PRINCIPLES AND PRACTICE

OF

LEVELLING,

SHOWING ITS APPLICATION TO PURPOSES OF

RAILWAY ENGINEERING AND THE CONSTRUCTION OF ROADS, &c.

BY

FREDERICK W. SIMMS, F. G. S., M. INST. C. E.,

CIVIL ENGINEER.

FIFTH EDITION, REVISED AND CORRECTED.

WITH THE ADDITION OF

MR. LAW'S

PRACTICAL EXAMPLES FOR SETTING OUT RAILWAY CURVES.

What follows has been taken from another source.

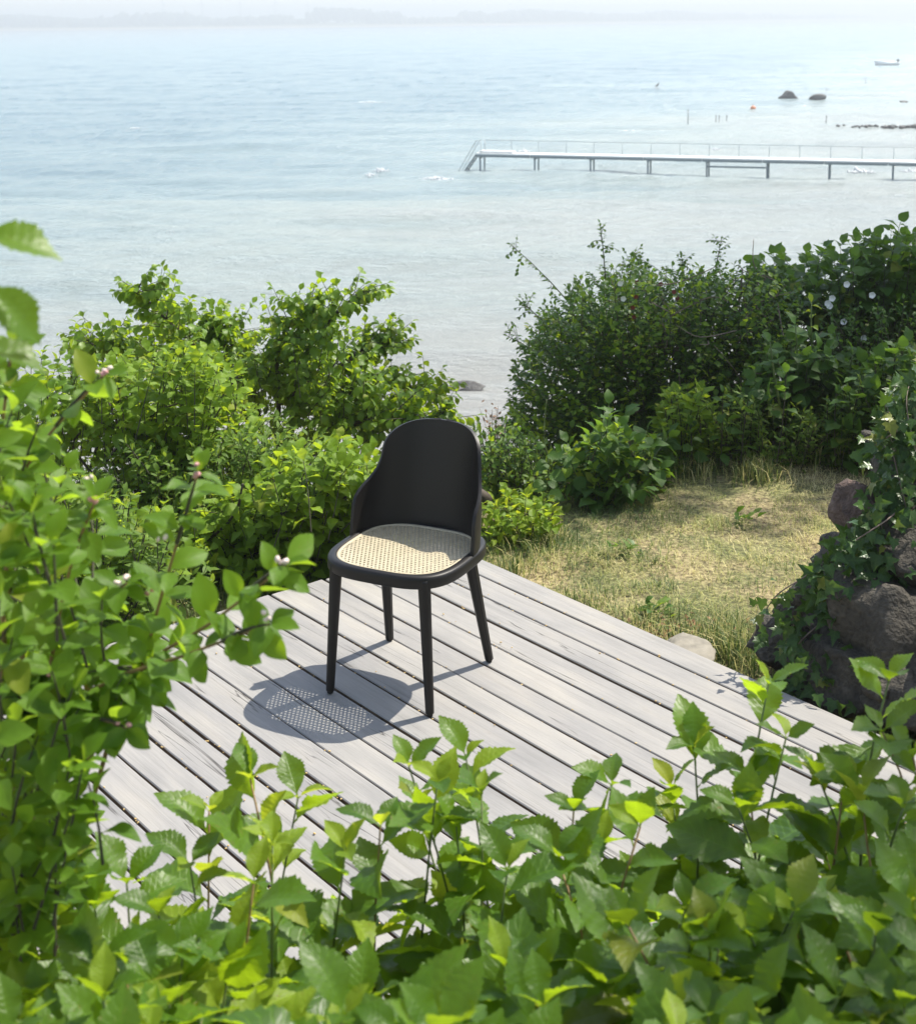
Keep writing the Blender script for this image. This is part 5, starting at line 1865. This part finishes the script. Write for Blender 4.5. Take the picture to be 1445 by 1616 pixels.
def build_sea_things():
    def W(x, y):
        return on(np.array(float(x)), np.array(float(y)), SEA)
    for (x, y, r, lb, sd_, sq) in [(1243, 157, .95, 'larger of two boulders breaking the water beyond the jetty, peaked', 61, (1.1, .8, .75)),
                                   (1289, 158, .85, 'smaller flat-topped boulder breaking the water right of the peaked one', 62, (1.2, .8, .55))]:
        V, Fc = blob((0, 0, 0), r, sd_, sq, sub=3)
        V[:, 2] += r * .30
        o = link('sea_boulder', new_mesh('sea_boulder', V, [Fc]), M_ROCKW, loc=W(x, y))
        tag(o, lb, 'rock')
    V, Fc = blob((0, 0, 0), .62, 70, (1.4, .8, .35), sub=3)
    o = link('low_rock', new_mesh('low_rock', V, [Fc]), M_ROCKW, loc=W(1035, 141))
    tag(o, 'low rock far out in the water with a dark bird on it', 'rock')
    # cormorant
    c = W(1037, 140) + [0, 0, .25]
    rt = thing('cormorant', 'small dark seabird perched on the low far rock', 'bird', c)
    rt.scale = (.75, .75, .75)
    blk = simple('dark_feather', (.03, .03, .032), .7)
    mb = MB()
    mb.tube([[-.42, 0, .06], [-.3, 0, .14], [-.05, 0, .26], [.12, 0, .42], [.16, 0, .58], [.2, 0, .70], [.27, 0, .74]], [.02, .07, .15, .12, .055, .05, .045], 8)
    body = link('body', mb.mesh('body'), blk, rt)
    mb = MB()
    mb.tube([[.29, 0, .74], [.42, 0, .73]], [.022, .006], 6)
    link('beak', mb.mesh('beak'), simple('beak', (.25, .2, .1), .5), body)
    for sy in (-.05, .05):
        mb = MB()
        mb.tube([[-.02, sy, .16], [0, sy, -.03]], .02, 6)
        link('leg', mb.mesh('leg'), blk, rt)
    # small motor boat
    c = W(1398, 102)
    rt = thing('dinghy', 'small white dinghy with an outboard motor moored far right', 'boat', c)
    wht = simple('white_gelcoat', (.78, .79, .78), .35)
    ns, nq = 11, 9
    V = []
    for i in range(ns):
        t_ = i / (ns - 1)
        xx = (t_ - .5) * 4.4
        bw = .85 * (1 - max(0, (.35 - t_) / .35) ** 2.2)
        sheer = .52 + .22 * (1 - t_) ** 2
        for q in range(nq):
            a_ = (q / (nq - 1) - .5) * math.pi
            V.append([xx - .25 * (1 - t_) * (math.cos(a_) < .3), math.sin(a_) * bw, sheer - (sheer + .15) * math.cos(a_) ** .7])
    i = np.arange(ns - 1)[:, None] * nq
    j = np.arange(nq - 1)[None]
    Q = np.stack([i + j, i + j + 1, i + nq + j + 1, i + nq + j], -1).reshape(-1, 4)
    hull = link('hull', new_mesh('hull', np.array(V), [Q, np.array([np.arange(nq) + (ns - 1) * nq])]), wht, rt)
    md = hull.modifiers.new('thickness', 'SOLIDIFY')
    md.thickness = .06
    for xx in (-.7, .7):
        mb = MB()
        mb.box((xx, 0, .34), (.16, .76, .03))
        link('seat', mb.mesh('seat', smooth=False), wht, rt)
    mb = MB()
    mb.box((2.3, 0, .72), (.16, .14, .24))
    mb.tube([[2.33, 0, .55], [2.38, 0, -.4]], .07, 6)
    mb.tube([[2.2, 0, .78], [1.7, .05, .86]], .03, 5)
    link('outboard_motor', mb.mesh('outboard_motor', smooth=False), simple('motor', (.05, .06, .07), .4), rt)
    rt.rotation_euler = (0, 0, .25)
    # stakes and mooring poles
    dk = simple('stake_wood', (.14, .13, .12), .8)
    for (x, y, hp, lb) in [(1365, 132, 9, 'lone mooring pole in the water between the boulders and the dinghy'), (1085, 196, 22, 'thin pale stake standing in the water left of the buoy'),
                           (1129, 192, 9, 'left of three short stakes in the water below the orange buoy'), (1134, 192, 9, 'middle of three short stakes in the water below the orange buoy'), (1146, 190, 7, 'right of three short stakes in the water below the orange buoy'),
                           (1303, 196, 12, 'stake with a dark top at the left end of the stone row'), (1304, 147, 7, 'stubby post just right of the flat boulder')]:
        p0 = W(x, y)
        h_ = hp / FPX * p0[1]
        rt = thing('mooring_stake', lb, 'stake', p0, 'stakes in the water')
        mb = MB()
        mb.tube([[0, 0, -.8], [.01, 0, h_ * .6], [.02, 0, h_]], .03, 6)
        link('pole', mb.mesh('pole'), dk, rt)
        mb = MB()
        mb.tube([[.02, 0, h_], [.02, 0, h_ + .10]], [.045, .03], 6)
        link('cap', mb.mesh('cap'), simple('cap', (.05, .05, .05), .7) if 'cap' not in bpy.data.materials else bpy.data.materials['cap'], rt)
    # buoy
    p0 = W(1188, 172)
    rt = thing('buoy', 'small round orange-pink buoy floating in the water', 'buoy', p0)
    mb = MB()
    ts = np.linspace(-1, 1, 13)
    mb.tube(np.c_[ts * 0, ts * 0, ts * .25 + .10], .25 * np.sqrt(np.clip(1 - ts ** 2, .003, 1)), 16)
    link('float', mb.mesh('float'), simple('buoy_orange', (.75, .28, .14), .5), rt)
    mb = MB()
    a_ = np.linspace(0, 2 * math.pi, 13)
    mb.tube(np.c_[.07 * np.cos(a_), a_ * 0, .40 + .07 * np.sin(a_)], .02, 5)
    link('ring', mb.mesh('ring'), dk, rt)
    # low row of stones
    rs = np.random.RandomState(9)
    lib = []
    for q in range(5):
        V, Fc = blob((0, 0, 0), 1.0, 400 + q, (1.1, .9, .7), sub=2)
        lib.append(new_mesh('row_stone', V, [Fc]))
        lib[-1].materials.append(M_ROCKW)
    for q in range(46):
        x = 1308 + 150 * rs.rand() ** .75
        p0 = W(x, 199 + (x - 1308) * .012 + rs.randn() * .7)
        o = link('row_stone', lib[q % 5], loc=p0 + [0, 0, .03])
        s_ = rs.uniform(.14, .30) * (.6 + .5 * (x - 1308) / 140)
        o.scale = (s_, s_, s_)
        o.rotation_euler = (0, 0, rs.rand() * 6)
        tag(o, 'dark stone of the low row in the water above the right end of the jetty', 'stone', 'stones of the low row in the water')
    for (x, y, s_, lb) in [(1425, 161, .5, 'small low stone at the right edge between dinghy and stone row'), (738, 609, .34, 'dark stone in the shallows just above the chair back'), (722, 612, .2, 'small wet stone beside the dark one above the chair back')]:
        V, Fc = blob((0, 0, 0), s_, int(x), (1.5, .9, .4), sub=3)
        o = link('shallow_stone', new_mesh('shallow_stone', V, [Fc]), M_ROCKW, loc=W(x, y))
        tag(o, lb, 'stone')
    # breaking wavelets
    m, t, out = mat_new('foam')
    p = N(t, 'ShaderNodeBsdfPrincipled', i_Roughness=.9)
    p.inputs['Base Color'].default_value = (.66, .67, .67, 1)
    L(t, p.outputs[0], out.inputs[0])
    mb = MB()
    for (x, y, wx, hz) in [(582, 161, 1.6, .3), (600, 269, .55, .38), (584, 276, .5, .2), (684, 281, .8, .2), (700, 283, .8, .15), (826, 240, .6, .45), (213, 202, .5, .2), (1358, 271, .9, .4), (1005, 207, 1.6, .2), (271, 364, .3, .1), (1130, 235, .6, .15), (1440, 270, .7, .2), (930, 228, .7, .12)]:
        c = W(x, y)
        for q in range(46):
            cc = c + [rs.randn() * wx * .55, rs.randn() * .3, 0]
            V, Fc = blob((0, 0, 0), 1.0, 800 + q, (1, 1, 1), sub=1)
            r_ = rs.uniform(.25, 1.0) * wx * .11
            mb.add(V * np.array([r_ * 1.6, r_ * .6, hz * rs.uniform(.15, .6) * math.exp(-((cc[0] - c[0]) / wx) ** 2 * 2)]) + cc, [Fc])
    o = link('foam', mb.mesh('foam'), m, kind='stuff')
    tag(o, 'white foam of small breaking waves scattered on the water', 'foam')
    # withered plant by the shore
    b = g3(.35, 9.6)
    rt = thing('withered_shrub', 'withered orange-brown twigs at the waterline right of the chair top', 'shrub', b)
    mb = MB()
    lf = MB()
    for q in range(11):
        x, y = R.uniform(745, 800), R.uniform(640, 668)
        P1 = at(np.array(x), np.array(y), R.uniform(9.3, 9.9))
        P0 = b + [R.randn() * .08, R.randn() * .08, 0]
        mb.tube([P0, (P0 + P1) / 2 + R.randn(3) * .08, P1], [.004, .003, .0015], 4)
        for e in range(8):
            c = P1 + (P0 - P1) * R.uniform(0, .25) + R.randn(3) * .03
            u, v = norm(R.randn(3)) * .016, norm(R.randn(3)) * .009
            lf.add(np.array([c - u, c - v, c + u, c + v]), [[[0, 1, 2, 3]]])
    link('twigs', mb.mesh('twigs', off=b), M_TWIG, rt, kind='stuff')
    link('foliage', lf.mesh('foliage', off=b), simple('withered_leaf', (.34, .17, .07), .8, noise=.4), rt, kind='stuff')


build_sea_things()


# ------------------------------------------------------------------ sea haze
def build_haze():
    mb = MB()
    mb.box((0, 2640, 12.5), (3400, 2760, 22.0))
    m, t, out = mat_new('haze')
    v = N(t, 'ShaderNodeVolumePrincipled')
    v.inputs['Color'].default_value = (.62, .64, .66, 1)
    v.inputs['Density'].default_value = .00105
    v.inputs['Anisotropy'].default_value = .2
    L(t, v.outputs[0], out.inputs['Volume'])
    link('haze', mb.mesh('haze', smooth=False), m, kind='stuff')


build_haze()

With three Lithograph Plates and several Wood-Cuts.

NEW YORK:

D. VAN NOSTRAND, PUBLISHER,
23 MURRAY STREET AND 27 WARREN STREET.

1870.

A TREATISE ON LEVELLING.

PART I.

ON THE PRINCIPLES OF LEVELLING.

LEVELLING is the art of tracing a line at the surface of the earth which shall cut the directions of gravity everywhere at right angles. If the earth were an extended plane, all lines representing the direction of gravity at every point on its surface would be parallel to each other; but, in consequence of its figure being that of a sphere or globe,* they everywhere converge to a point within the sphere which is equidistant from all parts of its surface; or, in other words, the direction of gravity invariably tends towards the centre of the earth, and may be considered as represented by a

* The figure of the earth is not exactly that of a sphere, but of an oblate spheroid flattened at the poles; the length of the equatorial diameter being 7924 miles, and that of the polar diameter 7898 miles. For our present purpose, it is sufficiently correct to consider it as a sphere.